Democrats in Congress to sue Trump over foreign business dealings

Nearly 200 Democratic members of Congress filed a federal lawsuit on Wednesday accusing President Donald Trump of violating the Constitution.
Nearly 200 Democratic members of Congress filed a federal lawsuit on Wednesday accusing President Donald Trump of violating the Constitution. PHOTO: REUTERS

WASHINGTON (NYTIMES) - Nearly 200 Democratic members of Congress filed a federal lawsuit Wednesday (June 14) accusing President Donald Trump of violating the Constitution by profiting from business dealings with foreign governments.

The plaintiffs - believed to be the most members of Congress to ever sue a sitting president - contend that Trump has ignored a constitutional clause that prohibits federal officials from accepting gifts, or emoluments, from foreign powers without congressional approval.

It is the third such lawsuit against Trump on the issue since he became president, part of a coordinated effort by the president's critics to force him to reveal his business entanglements and either sell off his holdings or put them in a blind trust.

Like the previous two federal lawsuits, this one, filed in federal court in Washington, accuses Trump of illegally profiteering from his businesses in a variety of ways, including collecting payments from foreign diplomats who stay in his hotels and accepting trademark approvals from foreign governments for his company's goods and services.

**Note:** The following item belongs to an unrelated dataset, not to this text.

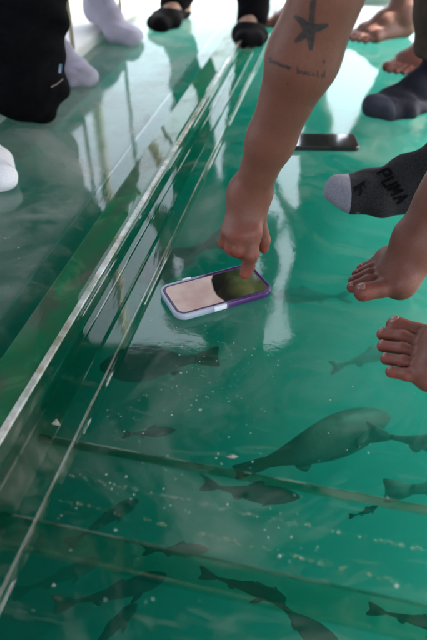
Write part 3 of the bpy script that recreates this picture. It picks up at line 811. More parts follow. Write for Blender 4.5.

But it creates a new group of plaintiffs who claim the president's actions have damaged them: Democratic members of the House and Senate who say they have been wrongly deprived of their constitutional right to rule on whether Trump can accept such economic benefits from foreign governments, according to Sen. Richard Blumenthal of Connecticut, who led the effort with Rep. John Conyers Jr. of Michigan.

"The founders ensured that federal officeholders would not decide for themselves whether particular emoluments were likely to compromise their own independence or lead them to put personal interest over national interest," the lawsuit states.

"An officeholder, in short, should not be the sole judge of his own integrity."

Trump now faces three distinct groups of legal opponents, each alleging they have been harmed in a different way. Earlier this year, private individuals who own hotels or restaurants or book events at hotels that they say compete with Trump's joined a lawsuit filed in federal court in New York by Citizens for Responsibility and Ethics in Washington, or CREW, a nonprofit watchdog group.

On Monday, the attorneys general of Maryland and the District of Columbia filed suit in federal court in Maryland, accusing Trump of putting hotels, resorts and convention centers owned or operated by their governments at a competitive disadvantage. Some legal experts have suggested that this suit may be the most likely to proceed because a state is considered a "coequal sovereign" of the president.

The president's critics are clearly hoping to find a federal judge who will agree that the plaintiffs have enough standing to let a case proceed to the fact-finding stage.

"It is pretty much copy and paste from one suit to another," said Andy S. Grewal, a University of Iowa law professor who has been critical of the lawsuits' merits.

He said the complaint from members of Congress was "the weirdest one" because a court ruling that would for the first time in 230 years define what constituted an emolument would also cover them.

"They could be really shooting themselves in the foot," he said.

Yet each new set of plaintiffs makes it harder for the Justice Department to defend the president on the grounds that his opponents have no legal standing to sue him, Trump's critics said.

"It puts the government in the position of saying that nobody can address this - not hotel competitors, not states, not members of Congress," said Norman Eisen, the chairman of CREW, which started the legal efforts.

"And you cannot get away with that in a rule-of-law system."

Blumenthal, a former Connecticut attorney general, said the president's companies did business in about 20 countries but were shrouded in secrecy, making it impossible for Congress to carry out its constitutional duty of determining whether he was receiving illegal benefits or emoluments.

"The truth is we have no clue about the president's investors," he said in an interview with reporters Tuesday. "How much is Russian money?"

"What we are seeking first and foremost is disclosure," he said. "We cannot consent to what we don't know."

In a response to the initial lawsuit, Justice Department lawyers argued that the framers of the Constitution never intended to prevent a president from owning a business or to ban ordinary, arms-length commercial transactions. They also contended that even if the president had violated the Constitution as his opponents allege, it is up to Congress to take action, not a federal court.

Trump's defenders have said he has gone well beyond what is legally or ethically required to distance himself from his companies, which are now being run by his two adult sons.

Unlike the previous two lawsuits, the lawsuit by members of Congress does not accuse Trump of violating the so-called domestic emoluments clause that bans him from accepting benefits from states or the federal government. That is because the Constitution gives Congress no oversight role there.

A total of 196 members of Congress - nearly 7 in 10 Senate Democrats and nearly 9 in 10 House Democrats, but not a single Republican - joined the suit, Blumenthal said. He said members of Congress have previously sued presidents, alleging that they had been wrongly deprived of their right to carry out their constitutional duty.

But the number who joined the emoluments lawsuit is unprecedented, because the scope of the president's business interests - and his alleged violations - "is truly unprecedented," he said.